Logotype for Build-A-Bear Workshop Inc

Build-A-Bear Workshop (BBW) Q1 2027 earnings summary

Event summary combining transcript, slides, and related documents.

Logotype for Build-A-Bear Workshop Inc

Q1 2027 earnings summary

11 Jun, 2026

Executive summary

  • First-quarter revenue was $125.3 million, down 2.4% year-over-year, with net retail sales declining 5.1% and e-commerce demand down 26.1%, partially offset by commercial segment growth of up to 44%.

  • Net income rose to $18.3 million, with EPS increasing to $1.45 from $1.17, and EBITDA up 20% to $27.7 million, aided by a $7–$10.4 million IEEPA tariff refund.

  • CEO transition announced, with Chris Hurt succeeding Sharon John, who will remain on the board.

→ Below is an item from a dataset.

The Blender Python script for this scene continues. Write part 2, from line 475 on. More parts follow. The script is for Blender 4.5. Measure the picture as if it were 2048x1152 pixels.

  • Seven net new experience locations opened in Q1, expanding the global footprint to 669 locations.

  • Strategic focus remains on organic growth, location expansion, wholesale/licensing, and gifting/personalization.

Financial highlights

  • Gross margin rose to 63.8–64.4%, up 700–750 basis points year-over-year, including a 560 basis point benefit from the tariff refund.

  • SG&A expenses increased to $56.1 million (44.8% of revenue), up from 41.7%, due to higher wages, inflation, and investments.

  • Pre-tax income was $23.9 million; adjusted pre-tax income (excluding tariff refund) was $16.9 million.

  • Cash and cash equivalents at quarter-end were $26.2 million, down $18.1 million year-over-year, mainly due to tariff payments and CapEx.

  • Capital expenditures for the quarter were $6.9 million, up from $2.9 million, focused on IT and new store openings.

Outlook and guidance

  • Full-year revenue guidance lowered to $530–$550 million, reflecting Q1 and Q2 softness, but remains above last year’s record.

  • Pre-tax income guidance raised to $72–$78 million, including $13 million in tariff refunds; adjusted pre-tax income expected at $65–$71 million.

  • At least 50 net new experience locations expected in 2026, mostly internationally, and commercial segment revenue projected to grow at least 20%.

  • Capital expenditures projected at $22–$25 million for fiscal 2026.

  • Second quarter profitability expected to be down year-over-year, with stronger performance anticipated in the back half.